Berghaus was born at Kleve. He was trained as a surveyor, and after volunteering for active service under General Tauentzien in 1813, joined the staff of the Prussian trigonometrical survey in 1816. He carried on a geographical school at Potsdam where he trained Heinrich Lange, August Heinrich Petermann, and others, and long held the professorship of applied mathematics at the Bauakademie. He died at Stettin (Szczecin) on 17 February 1884.

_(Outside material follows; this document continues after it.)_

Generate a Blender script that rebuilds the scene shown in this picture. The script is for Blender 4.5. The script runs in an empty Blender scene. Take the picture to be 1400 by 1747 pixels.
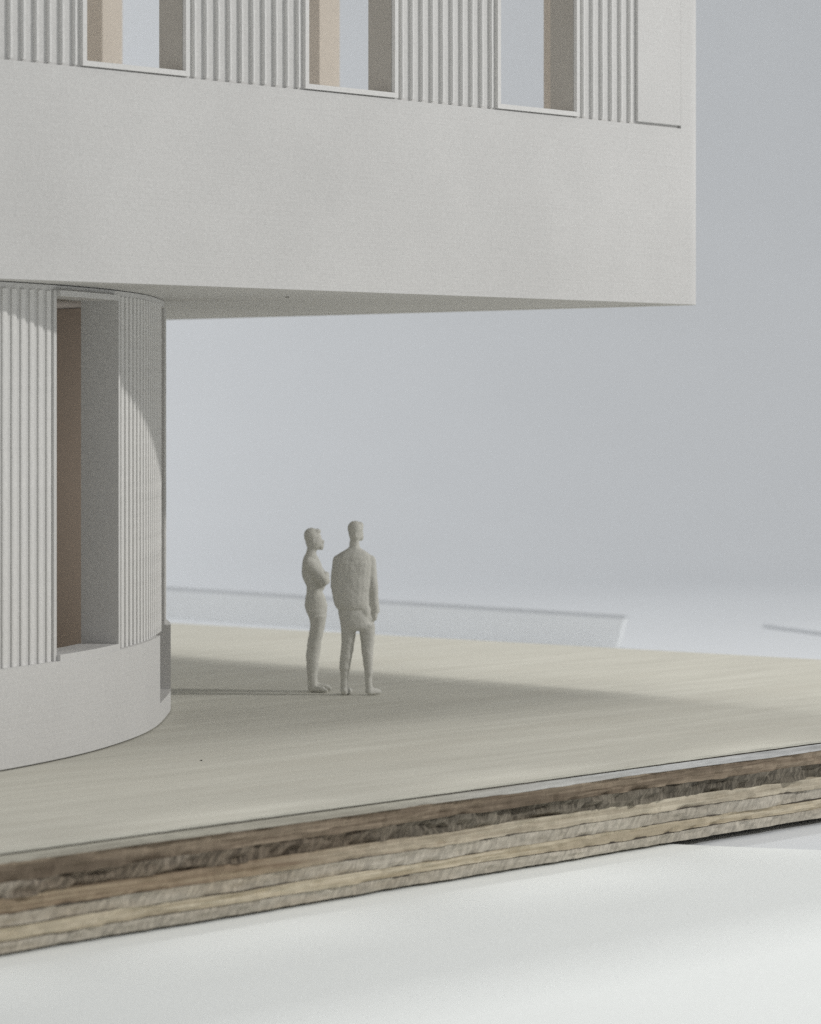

Berghaus is most famous in connection with his cartographical work. His greatest achievement was the Physikalischer Atlas (Gotha, 1838–1848), in which work, as in others, his nephew Hermann Berghaus (1828–1890) was associated with him. This atlas should form an illustration to Alexander von Humboldts Cosmos. It was planned to publish this atlas in Britain too, together with Alexander Keith Johnston, but it later was published in a different form by Johnston alone. Berghaus had also a share in the re-issue of the great Stieler Handatlas (originally produced by Adolf Stieler in 1817–1823, see: Stielers Handatlas), and in the production of other atlases.

Berghaus's written works were numerous and important, including Allgemeine Länder- und Völkerkunde (Stuttgart, 1837–1840), Grundriss der Geographie in fünf Büchern (Berlin, 1842), Die Völker des Erdballs (Leipzig, 1845–1847), Was man von der Erde weiß (Berlin, 1856–1860), and various large works on Germany. In 1863 he published Briefwechsel mit Alexander von Humboldt (Leipzig).